No matter what else they may think of Cheney, hunters around the country agreed last week that the vice president, known as a careful sportsman and a good shot, broke a cardinal rule: in that exhilarating moment when the birds scattered up all around him, he didn’t check to make sure his line of fire was clear before he pulled the trigger. ‘‘He lost control of his emotions,’’ Freck says.
For hunters, the important questions weren’t about how the US vice-president handled himself after the accidental shooting of hunt mate Harry Whittington, but about the mistakes he may have made leading up to it. Hunting quail isn’t like tracking large game, where there is one target shot with a single bullet from a rifle. Flushing a covey of quail can send a dozen or more birds flying in all directions, tempting a hunter to shoot outside his safe range. And bird hunting is usually done with shotguns, which spread hundreds of pellets of birdshot in a pattern wider than the barrel of the gun—increasing the chance that someone could be unintentionally hit if the shooter, concentrating on his quarry, swings too wide when he takes aim.

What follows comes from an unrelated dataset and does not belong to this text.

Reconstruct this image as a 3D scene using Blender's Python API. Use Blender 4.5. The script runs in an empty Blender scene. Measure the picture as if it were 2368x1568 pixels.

Cheney’s political enemies dismissed his apology on Fox News as too little, too late. But hunters were relieved to hear the vice-president say that the accident was his fault. If Cheney’s mea culpa put the question of blame to rest, something else he said raised a different kind of ire among experienced hunters. He admitted that he’d had a beer at lunch on the day of the hunt—a huge taboo in the sport.
No one has alleged Cheney was impaired by alcohol; the hunt took place hours after the lunch, and the accident report says no alcohol was involved. But most hunters follow an iron rule of no drinking at all on the day of a hunt. ‘‘If you have a beer at lunch the hunt is over,’’ says preserve manager Lyons, who enforces a ‘‘daylight to dinnertime’’ alcohol ban on his property. ‘‘We drink all we want after the hunt.’’
For all their complaints about Cheney, though, sportsmen still had a little birdshot left over for the backsides of nonhunting journalists, some of whom chastised Cheney while getting the basic guns-and-ammo facts of the story wrong. ‘‘What really infuriates people is they come out and say that someone was shot with buckshot as opposed to birdshot,’’ says Todd Smith, editor-in- chief of Outdoor Life magazine. And hunters were driven crazy by the notion the birdshot could not possibly have wounded Whittington from 30 yards. Of course, none of those doubters volunteered to put that theory to a field test.
If any good comes from all this, it may be that Cheney’s misadventure will serve as a lesson to other hunters. It will be ‘‘used as part of the teaching of hunting and gun-safety courses for new hunters all across the country,’’ says Todd Sieben, a hunter and Republican state senator in Illinois. In New York, several Republicans are trying to name a proposed hunting regulation after him. ‘‘Cheney’s law’’ would make it a crime to leave the scene of a hunting accident—something Cheney didn’t do.